Con il suo versamento o deposito presso un archivio o altro istituto di conservazione, il dovere di rispettare i limiti sull’utilizzo e sulla pubblicazione dell’intervista, ricadente sull’intervistatore, si trasferisce sul soggetto preposto alla conservazione.
Committenza
I ricercatori e i loro collaboratori, anche quando lavorano per conto di un altro soggetto, pubblico o privato, sono responsabili dell’integrità della ricerca e della dignità delle persone intervistate. In particolare, esercitano sempre la propria autonomia di valutazione sulle modalità con cui le informazioni raccolte potranno essere usate.
Negli accordi tra committente e ricercatore, va garantita la facoltà del ricercatore di selezionare, filtrare o eventualmente non consegnare tutte le interviste raccolte, qualora ritenga che possano danneggiare l’integrità della ricerca, le persone intervistate o terzi e la propria professionalità.

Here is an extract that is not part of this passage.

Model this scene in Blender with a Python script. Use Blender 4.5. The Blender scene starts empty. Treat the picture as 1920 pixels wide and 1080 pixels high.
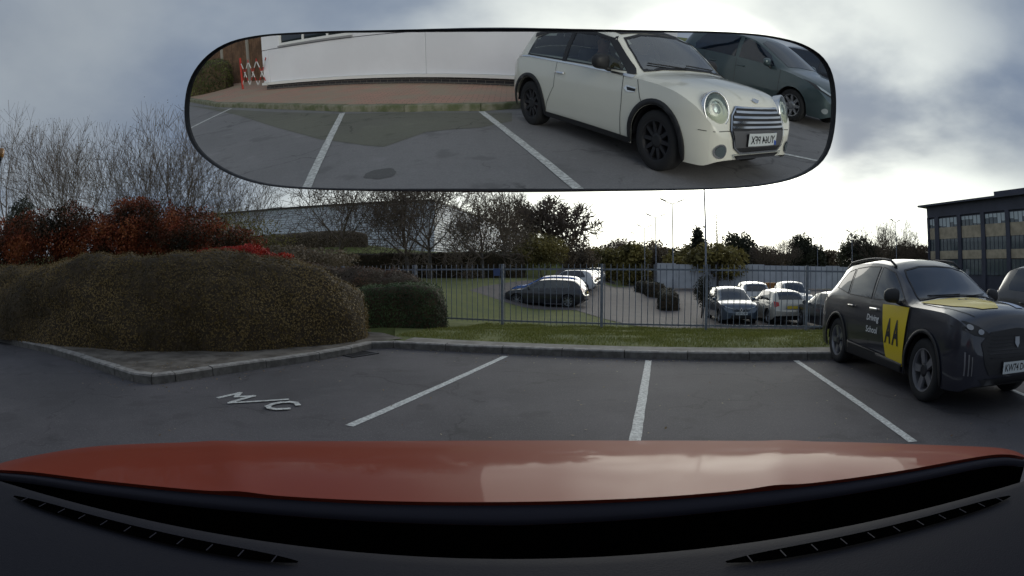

Va garantito, inoltre, il diritto del ricercatore di conservare una copia delle interviste che ha realizzato e che potrà poi utilizzare per pubblicazioni scientifiche.
In caso di sub-committenza ovvero in tutti i casi in cui comunque la trascrizione o il trattamento delle interviste siano affidati ad altri ricercatori, collaboratori o ausiliari, la tutela della fonte va sempre garantita, mediante la previsione di accordi espressi in merito a ciascuna fase del lavoro di raccolta e di ricerca.
Il committente è adeguatamente informato sulla necessità di gestire scrupolosamente la fase di conservazione dei prodotti della ricerca svolta con fonti orali (intendendosi per tali prodotti, ad esempio: interviste e loro trascrizioni; trattamenti o sintesi del materiale raccolto; etc.).